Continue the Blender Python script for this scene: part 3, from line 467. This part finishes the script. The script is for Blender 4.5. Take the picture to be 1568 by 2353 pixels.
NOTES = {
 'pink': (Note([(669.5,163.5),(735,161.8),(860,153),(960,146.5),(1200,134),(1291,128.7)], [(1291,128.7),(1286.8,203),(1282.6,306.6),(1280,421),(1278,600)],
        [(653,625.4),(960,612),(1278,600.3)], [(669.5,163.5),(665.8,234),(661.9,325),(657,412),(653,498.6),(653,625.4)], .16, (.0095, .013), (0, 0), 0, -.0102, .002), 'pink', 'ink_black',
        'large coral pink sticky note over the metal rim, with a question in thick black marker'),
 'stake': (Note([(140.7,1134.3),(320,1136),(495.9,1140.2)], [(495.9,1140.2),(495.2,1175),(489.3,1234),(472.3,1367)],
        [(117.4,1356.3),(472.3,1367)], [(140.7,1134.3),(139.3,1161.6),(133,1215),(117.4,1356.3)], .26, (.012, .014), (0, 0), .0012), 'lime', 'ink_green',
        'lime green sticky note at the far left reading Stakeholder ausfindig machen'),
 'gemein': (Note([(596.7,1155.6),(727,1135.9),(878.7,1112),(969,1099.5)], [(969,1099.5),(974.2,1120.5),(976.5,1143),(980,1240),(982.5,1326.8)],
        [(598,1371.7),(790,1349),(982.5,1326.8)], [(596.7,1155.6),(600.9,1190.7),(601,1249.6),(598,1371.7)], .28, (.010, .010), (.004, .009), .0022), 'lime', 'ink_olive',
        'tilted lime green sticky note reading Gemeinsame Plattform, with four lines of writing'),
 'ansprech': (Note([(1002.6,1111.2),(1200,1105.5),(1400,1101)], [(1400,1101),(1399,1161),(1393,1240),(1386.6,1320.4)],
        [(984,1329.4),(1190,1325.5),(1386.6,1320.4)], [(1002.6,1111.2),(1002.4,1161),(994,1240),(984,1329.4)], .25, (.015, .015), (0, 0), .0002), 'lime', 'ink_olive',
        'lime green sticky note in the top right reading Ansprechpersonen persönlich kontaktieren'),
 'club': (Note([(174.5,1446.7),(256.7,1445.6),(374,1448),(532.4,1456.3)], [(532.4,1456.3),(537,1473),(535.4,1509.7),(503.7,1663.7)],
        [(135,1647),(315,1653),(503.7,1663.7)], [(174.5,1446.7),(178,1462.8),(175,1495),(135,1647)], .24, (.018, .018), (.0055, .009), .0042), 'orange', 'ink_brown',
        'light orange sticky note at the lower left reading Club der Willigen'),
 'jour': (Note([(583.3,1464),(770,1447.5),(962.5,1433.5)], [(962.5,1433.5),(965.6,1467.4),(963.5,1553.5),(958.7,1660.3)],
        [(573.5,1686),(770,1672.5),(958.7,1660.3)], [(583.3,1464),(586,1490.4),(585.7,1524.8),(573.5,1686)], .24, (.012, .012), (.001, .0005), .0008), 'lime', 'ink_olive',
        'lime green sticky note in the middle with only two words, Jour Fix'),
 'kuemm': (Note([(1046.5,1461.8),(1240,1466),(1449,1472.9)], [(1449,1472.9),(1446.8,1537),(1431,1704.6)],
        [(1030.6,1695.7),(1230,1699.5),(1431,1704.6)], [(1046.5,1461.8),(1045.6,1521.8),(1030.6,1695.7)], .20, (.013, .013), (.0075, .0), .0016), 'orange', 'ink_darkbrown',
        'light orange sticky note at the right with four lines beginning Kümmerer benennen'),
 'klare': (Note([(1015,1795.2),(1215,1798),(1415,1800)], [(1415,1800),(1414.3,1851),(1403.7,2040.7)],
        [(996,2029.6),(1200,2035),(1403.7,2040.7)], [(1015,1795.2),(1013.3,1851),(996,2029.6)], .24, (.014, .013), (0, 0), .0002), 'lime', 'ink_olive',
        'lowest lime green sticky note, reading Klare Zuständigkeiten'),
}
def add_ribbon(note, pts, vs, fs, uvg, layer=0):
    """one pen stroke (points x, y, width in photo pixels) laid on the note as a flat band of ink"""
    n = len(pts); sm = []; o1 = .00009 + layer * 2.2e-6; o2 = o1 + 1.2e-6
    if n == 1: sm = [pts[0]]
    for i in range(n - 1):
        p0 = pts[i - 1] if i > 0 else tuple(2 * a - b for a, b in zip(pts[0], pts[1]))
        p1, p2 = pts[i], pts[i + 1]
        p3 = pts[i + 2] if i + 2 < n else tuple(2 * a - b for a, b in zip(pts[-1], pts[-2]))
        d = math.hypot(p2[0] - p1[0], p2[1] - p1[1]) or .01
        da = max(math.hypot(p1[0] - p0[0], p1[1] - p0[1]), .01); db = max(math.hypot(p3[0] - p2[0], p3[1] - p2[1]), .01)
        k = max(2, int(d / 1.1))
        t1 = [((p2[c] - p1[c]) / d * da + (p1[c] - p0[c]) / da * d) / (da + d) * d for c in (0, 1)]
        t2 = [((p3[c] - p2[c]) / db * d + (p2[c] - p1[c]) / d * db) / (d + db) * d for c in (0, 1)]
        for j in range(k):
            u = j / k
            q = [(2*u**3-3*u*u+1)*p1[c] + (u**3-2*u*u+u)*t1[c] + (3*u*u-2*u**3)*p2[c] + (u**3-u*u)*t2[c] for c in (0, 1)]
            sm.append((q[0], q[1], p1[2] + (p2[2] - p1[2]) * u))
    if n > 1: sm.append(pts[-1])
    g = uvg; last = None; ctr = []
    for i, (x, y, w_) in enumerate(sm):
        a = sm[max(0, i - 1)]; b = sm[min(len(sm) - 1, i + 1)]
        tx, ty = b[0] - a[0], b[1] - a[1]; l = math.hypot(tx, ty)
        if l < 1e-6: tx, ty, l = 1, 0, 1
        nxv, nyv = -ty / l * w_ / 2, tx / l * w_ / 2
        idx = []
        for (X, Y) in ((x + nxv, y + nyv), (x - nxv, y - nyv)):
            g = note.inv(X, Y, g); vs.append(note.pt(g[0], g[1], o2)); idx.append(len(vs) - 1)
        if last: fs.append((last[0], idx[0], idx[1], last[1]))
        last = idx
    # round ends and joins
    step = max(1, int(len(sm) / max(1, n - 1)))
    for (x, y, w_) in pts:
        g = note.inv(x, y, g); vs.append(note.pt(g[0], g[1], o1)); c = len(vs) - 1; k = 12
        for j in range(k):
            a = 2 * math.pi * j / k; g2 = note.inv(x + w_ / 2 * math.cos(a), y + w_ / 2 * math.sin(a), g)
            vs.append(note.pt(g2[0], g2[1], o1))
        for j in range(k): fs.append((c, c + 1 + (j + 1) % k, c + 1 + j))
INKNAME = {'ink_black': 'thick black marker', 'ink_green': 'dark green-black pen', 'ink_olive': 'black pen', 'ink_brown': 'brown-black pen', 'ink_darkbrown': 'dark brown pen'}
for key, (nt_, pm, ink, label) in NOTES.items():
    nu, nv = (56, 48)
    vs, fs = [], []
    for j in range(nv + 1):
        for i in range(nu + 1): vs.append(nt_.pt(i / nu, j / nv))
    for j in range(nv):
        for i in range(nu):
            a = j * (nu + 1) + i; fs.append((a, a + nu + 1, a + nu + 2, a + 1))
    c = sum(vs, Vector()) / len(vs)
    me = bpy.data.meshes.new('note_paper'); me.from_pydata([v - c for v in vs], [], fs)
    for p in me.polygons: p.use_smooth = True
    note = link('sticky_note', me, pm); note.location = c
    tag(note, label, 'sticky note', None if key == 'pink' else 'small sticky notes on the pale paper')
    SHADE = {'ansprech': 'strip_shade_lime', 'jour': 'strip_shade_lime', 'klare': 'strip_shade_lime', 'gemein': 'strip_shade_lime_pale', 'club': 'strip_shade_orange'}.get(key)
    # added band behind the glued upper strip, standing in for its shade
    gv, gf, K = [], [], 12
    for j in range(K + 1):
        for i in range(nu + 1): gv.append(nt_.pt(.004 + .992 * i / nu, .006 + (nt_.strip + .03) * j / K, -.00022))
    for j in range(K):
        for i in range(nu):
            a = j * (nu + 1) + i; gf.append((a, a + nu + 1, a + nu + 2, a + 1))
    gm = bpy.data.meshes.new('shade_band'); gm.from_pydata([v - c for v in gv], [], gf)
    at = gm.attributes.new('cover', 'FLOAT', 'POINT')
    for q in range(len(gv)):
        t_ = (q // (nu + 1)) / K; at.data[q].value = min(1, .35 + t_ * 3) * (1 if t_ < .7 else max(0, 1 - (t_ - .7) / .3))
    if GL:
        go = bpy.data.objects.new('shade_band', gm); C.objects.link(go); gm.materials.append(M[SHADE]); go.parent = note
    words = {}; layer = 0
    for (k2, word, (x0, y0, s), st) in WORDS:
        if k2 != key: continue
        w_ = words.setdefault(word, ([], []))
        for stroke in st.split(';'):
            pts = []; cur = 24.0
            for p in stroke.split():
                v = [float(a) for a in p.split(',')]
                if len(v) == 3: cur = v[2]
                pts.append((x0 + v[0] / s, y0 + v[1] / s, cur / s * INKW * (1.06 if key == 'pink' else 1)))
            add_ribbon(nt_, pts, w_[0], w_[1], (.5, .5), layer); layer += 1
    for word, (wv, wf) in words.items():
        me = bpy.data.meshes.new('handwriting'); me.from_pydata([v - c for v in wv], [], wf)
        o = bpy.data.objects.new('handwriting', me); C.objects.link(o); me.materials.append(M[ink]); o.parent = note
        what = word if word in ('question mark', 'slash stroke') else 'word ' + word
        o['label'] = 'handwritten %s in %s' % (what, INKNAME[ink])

* **What you are asked to do**
Copy out every line of the data that includes the word "pixels".

* **Response for this exercise**
Continue the Blender Python script for this scene: part 3, from line 467. This part finishes the script. The script is for Blender 4.5. Take the picture to be 1568 by 2353 pixels.
    """one pen stroke (points x, y, width in photo pixels) laid on the note as a flat band of ink"""